Publications

Hu, Tian; Liu, Qinhuo; Du, Yongming; Li, Hua; Wang, Heshun; Cao, Biao (2015). Analysis of the Land Surface Temperature Scaling Problem: A Case Study of Airborne and Satellite Data over the Heihe Basin. REMOTE SENSING, 7(5), 6489-6509.

Abstract
This study analyzed the scaling problem of land surface temperature (LST) data retrieved with the Temperature Emissivity Separation (TES) algorithm. We compiled a remotely sensed dataset that included Thermal Airborne Hyperspectral Imager (TASI) and satellite-based Advanced Spaceborne Thermal Emission Reflection (ASTER) data, which were acquired simultaneously. This dataset provided the range of spatial heterogeneities of land surface necessary for the study, which was quantified by the dispersion variance. The LST scaling problem was studied by comparing the remotely sensed LST products in two ways. First, the LST products calculated in the distributed method and the lumped method were compared. Second, the airborne and satellite-based LST products derived from the TES algorithm were compared. Four upscaling methods of LST were used in the process. A scaling correction methodology was developed based on the comparisons. The results showed that the scaling effect could be as large as 0.8 K when the spatial resolution of the TASI LST data was coarse.

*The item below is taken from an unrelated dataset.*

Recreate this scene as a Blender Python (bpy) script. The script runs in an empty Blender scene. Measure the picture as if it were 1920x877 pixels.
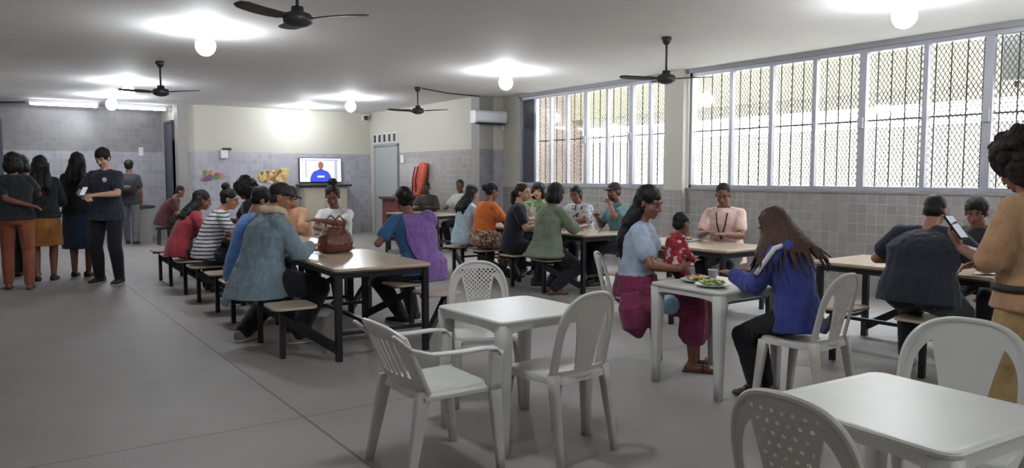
import bpy, bmesh, math, random
import numpy as np
from mathutils import Vector, Matrix, noise
random.seed(7)
V = Vector; PI = math.pi
SC = bpy.context.scene
COL = SC.collection
TMP = bpy.data.scenes.new('bake')

# ------------------------------------------------------------------ materials
def nodes(name):
    m = bpy.data.materials.new(name); m.use_nodes = True
    nt = m.node_tree; b = nt.nodes['Principled BSDF']
    return m, nt, b
def N(nt, t, **k):
    n = nt.nodes.new(t)
    for a, v in k.items():
        if a in n.inputs: n.inputs[a].default_value = v
        else: setattr(n, a, v)
    return n
def L(nt, a, b): nt.links.new(a, b)
def rgb(h):
    if isinstance(h, str):
        c = [int(h[i:i+2], 16)/255 for i in (0, 2, 4)]
        return tuple(x/12.92 if x <= .04045 else ((x+.055)/1.055)**2.4 for x in c) + (1,)
    return tuple(h) + (1,)
def mat(name, col, rough=.6, var=.12, scale=8, bump=0., bscale=60, metal=0., spec=.5, sheen=0., coords='Object', stretch=(1,1,1)):
    m, nt, b = nodes(name)
    c = rgb(col)
    tc = N(nt, 'ShaderNodeTexCoord'); mp = N(nt, 'ShaderNodeMapping'); mp.inputs['Scale'].default_value = stretch
    L(nt, tc.outputs[coords], mp.inputs['Vector'])
    nz = N(nt, 'ShaderNodeTexNoise', Scale=scale, Detail=5.0, Roughness=.6); L(nt, mp.outputs[0], nz.inputs['Vector'])
    rp = N(nt, 'ShaderNodeValToRGB')
    rp.color_ramp.elements[0].position = .3; rp.color_ramp.elements[1].position = .7
    rp.color_ramp.elements[0].color = tuple(max(0, x*(1-var)) for x in c[:3])+(1,)
    rp.color_ramp.elements[1].color = tuple(min(1, x*(1+var)) for x in c[:3])+(1,)
    L(nt, nz.outputs['Fac'], rp.inputs[0]); L(nt, rp.outputs[0], b.inputs['Base Color'])
    b.inputs['Roughness'].default_value = rough; b.inputs['Metallic'].default_value = metal
    b.inputs['Specular IOR Level'].default_value = spec
    if sheen: b.inputs['Sheen Weight'].default_value = sheen
    if bump:
        n2 = N(nt, 'ShaderNodeTexNoise', Scale=bscale, Detail=3.0); L(nt, mp.outputs[0], n2.inputs['Vector'])
        bp = N(nt, 'ShaderNodeBump', Strength=bump, Distance=.01); L(nt, n2.outputs['Fac'], bp.inputs['Height'])
        L(nt, bp.outputs[0], b.inputs['Normal'])
    return m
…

The scaling effect increases quickly with the spatial resolution until it reaches the characteristic scale of the landscape and is positively correlated with the spatial heterogeneity. The first two upscaling methods denoted as Methods 1-2 can upscale the LST more effectively when compared with the other two scaling methods (Methods 3-4). The scaling effect for the ASTER data is not notable. The comparison between the TASI and ASTER data showed that they were highly consistent, with a root mean square error (RMSE) of approximately 0.88 K, when the pixels were relatively homogeneous. When the spatial heterogeneity was significant, the RMSE was as large as 2.68 K. The scaling correction methodology provided resolution-invariant results with scaling effects of less than 0.5 K.

DOI:
10.3390/rs70506489

ISSN:
2072-4292